The main members of the Sphinx Club are Brand Osborne (Ben Lyon), Harry Carter (Roscoe Karns) and Colonel Wolters.  Brand has just become engaged to Thelma Parker (Irene Purcell) and has decided to leave the Sphinx Club.  The new recruit to take his place is an Indian named Yoganda (C. Henry Gordon). 

Wolters has just purchased an old mansion on Long Island called Melody Manor.  He plans on moving into it tonight.  Reportedly the house is haunted.  He receives a letter from the Crooked Circle threatening his life and telling him that he will be dead by midnight.  Yoganda is a soothsayer and predicts that evil is on its way.  Brand decides that the members of the Sphinx Club should hang out with Wolters until after midnight to protect him from whatever evil the Circle is up to.  

“The Crooked Circle” was released in 1932 and was directed by H. Bruce Humberstone.  It is a low budget horror-esque American pre-code thriller comedy and an old dark house thriller.  A lot of stuff like this was churned out in the thirties.

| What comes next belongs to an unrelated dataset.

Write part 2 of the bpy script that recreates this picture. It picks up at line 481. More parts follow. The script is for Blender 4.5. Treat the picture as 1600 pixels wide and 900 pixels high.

At less than an hour long, it is a short film.  It’s still long enough to toss in a couple red herrings, some extraneous characters and more than a few mystery movie tropes and old dark house secret passages and rooms.  There are also a couple small twists and turns that add a little run time to the film.  There’s nothing really special about the movie but it is not a bad way to pass the time. 

There is more comedy than mystery here.  Everyone gets into the comedic aspect of the film in one way or another.  The two who are mostly comic relief are Zasu Pitts as housekeeper Nora Rafferty and James Gleason as Police officer Arthur Crimmer.  They trade barbs back and forth throughout the film.

If Zasu Pitts sounds a lot like Olive-Oyl there is a reason for that.  Mae Questel, the woman who voiced Olive-Oyl in most of the “Popeye” cartoons, based the voice she used on Zasu Pitts.